Wednesday, June 26, 2019

New Developments in the Right To Discriminate

A new survey measures people's attitudes towards businesses discriminating against various types of customers -- gays and lesbians, transgender individuals, atheists Muslims, Jews, and African-Americans. There are some really interesting takeaways.

  • Republicans are -- across the board -- more likely to favor permitting discrimination than Democrats or Independents. This is true across all customer-identities.
  • However, Republicans also exhibit considerably more variance across different groups -- tolerating discrimination against certain sorts far more than others. At the top end, circa 45% favor permitting discrimination against gay, lesbian, and trans individuals. At the bottom, only 18% favor it when it comes to African-Americans. Meanwhile, Democrats never stray out of a tight 14% - 19% band for any group -- suggesting a cadre that (perhaps for some libertarian freedom-of-contract reason) supports the "right to discriminate" on principle.
  • Given the recent high-profile controversies about businesses serving gay customers and the extent to which GOP politicians have sought to make it into a culture war front (ex: Indiana, Masterpiece Cakeshop), I wonder if the commitment to the right to discriminate against LGBT individuals is having the effect of "dragging up" GOP support for a similar right as against other groups -- people believing that if they don't support a "right to discriminate" against Jews, then there can't be a right to discriminate against gays either.

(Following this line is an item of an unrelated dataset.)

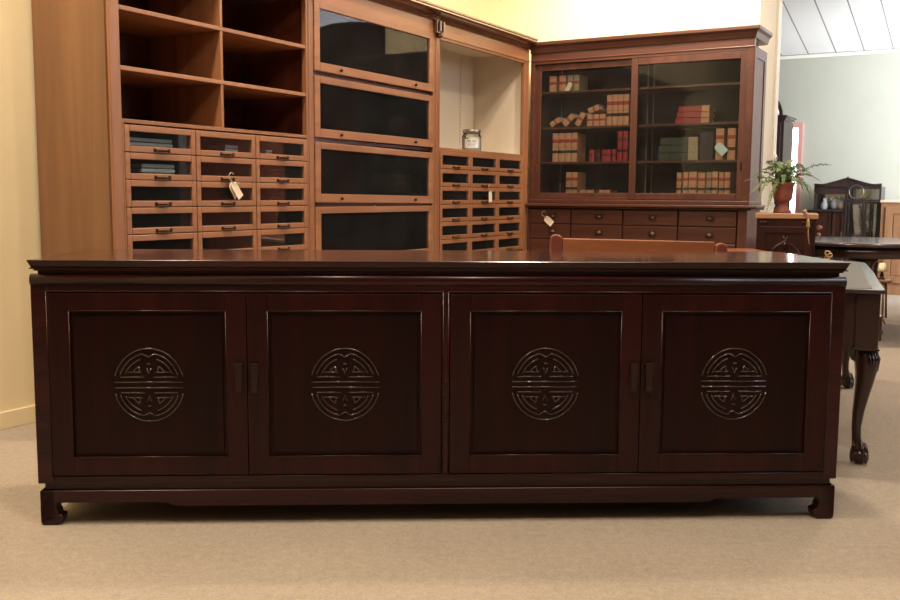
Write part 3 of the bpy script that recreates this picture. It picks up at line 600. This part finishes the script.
# ------------------------------------------------------------------ chair bench and table behind the sideboard
bn = thing('wooden_bench', 'orange-brown wooden bench whose wide back rail shows above the middle of the sideboard', 'bench', (0.371, 3.60, 0), 0)
b = MB(); n = 16; wB = 0.65
lo = [(0.05 + (wB - 0.08) * k / n, 0.755) for k in range(n + 1)]; hi = [(0.05 + (wB - 0.08) * k / n, 0.8425 - 0.010 * k / n) for k in range(n + 1)]
b.prism(lo + hi[::-1], 0.0, 0.024); b.build('back_rail', 'orange', bn, 0.003)
MB().prism([(0.05 + (wB - 0.08) * k / n, 0.50) for k in range(n + 1)] + [(0.05 + (wB - 0.08) * k / n, 0.56) for k in range(n + 1)][::-1], 0.002, 0.022).build('lower_rail', 'orange', bn, 0.003)
for x in (0.0, wB - 0.03):
    MB().prism([(x, 0), (x + 0.045, 0), (x + 0.05, 0.79), (x + 0.047, 0.85 if x == 0 else 0.822), (x + 0.025, 0.858 if x == 0 else 0.83), (x + 0.006, 0.85 if x == 0 else 0.822), (x, 0.79)], -0.004, 0.032).build('post', 'pinkwood', bn, 0.006, 3)
    MB().box(x + 0.003, x + 0.04, 0.40, 0.437, 0, 0.42).build('leg', 'pinkwood', bn, 0.004)
MB().box(0.0, wB + 0.02, 0.033, 0.45, 0.42, 0.45).build('seat', 'orange', bn, 0.006, 3)
tb = thing('dining_table', 'orange-brown wooden table seen as a thin strip behind the bench', 'table', (0.75, 5.50, 0), 0)
MB().box(0, 1.12, 0, 0.44, 0.66, 0.685).build('tabletop', 'orange', tb, 0.004)
MB().box(0.05, 1.07, 0.04, 0.40, 0.58, 0.66).build('apron', 'orange', tb)
for x, y in ((0.05, 0.04), (1.02, 0.04), (0.05, 0.35), (1.02, 0.35)): MB().box(x, x + 0.05, y, y + 0.05, 0, 0.58).build('leg', 'orange', tb, 0.003)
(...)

This hypothesis, however, clashes with the willingness of many Republicans (noted above) to just happily accept the double-standard.
  • That said, again given the degree to which the GOP has sought to put the right to discriminate against LGBT customers into the news, I'm actually shocked that the figures here are so low. Again, we're talking (slightly) less than half of Republican voters, and less than a third of Americans total. There's actually a pretty strong bipartisan consensus against the position GOP politicians have been staking out.
  • In the religion-bowl, Atheists are disliked more than Muslims are disliked more than Jews. The difference is very stark among Republicans (37% support a "right to discriminate" against Atheists, 32% against Muslims, 24% against Jews) but much narrower among the population writ large (24/22/19, respectively).